Rome’s eastward advancement collided with the westward ambitions of Iranian Parthia, a multi-ethnic empire, whose Arsacid dynasty had replaced Seleucid control between Mesopotamia and India. Thus began a rivalry of Mediterranean and Iranian powers over seven centuries that would yield the Near East to fresh Arabian blood heated with Muslim enthusiasm. Initial contact came in 95 bc (or 92 bc), when Cornelius Sulla, then propraetor of Cilicia, encountered a Parthian embassy in Cappadocia. No formal foedus (treaty) with the Parthians came from Sulla, Lucullus, or Pompey. Nor was the Euphrates established as a border. Pompey set the empire’s Mesopotamian border at the obscure Oruros some 50 (or 250) miles from Zeugma (Pliny, Nat. Hist. 6.120). Parthia, after 31 bc the only true state bordering Roman territory and not a client-kingdom, approximated Rome’s own capabilities and became the prime focus of Rome’s foreign and military policy in the East for the next 250 years.

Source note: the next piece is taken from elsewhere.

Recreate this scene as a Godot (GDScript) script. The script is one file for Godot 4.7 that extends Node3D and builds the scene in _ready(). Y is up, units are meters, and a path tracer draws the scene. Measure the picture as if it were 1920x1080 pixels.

Further, Pompey established Rome’s right to name Armenian kings, when he permitted Tigranes II (a descendant of Artaxias I) to retain his crown (66 bc). After all, Rome’s recognition of Armenian independence (188 bc) had created that state. Sophene, however, annexed by Tigranes c. 93 bc, was added to Cappadocia (64 bc). Armenia became the chief bone of contention between Rome and Parthia from Augustus on, the cause - directly or indirectly - of nearly all wars and crises. Roman sources (Parthian sources scarcely exist) never explicitly explain Parthian claims to Armenia in particular (cf. Tacitus, Ann. 6.31.1). Tigranes II, however, fathered sons by a Parthian wife and his offspring (both male and female) married Arsacids. Parthia probably had dynastic claims to Armenia, especially as Roman candidates with suitable Artaxiad blood eventually represented genealogical gymnastics. Pro-Parthian and pro-Roman factions within the fiercely independent Armenian nobility aggravated the situation.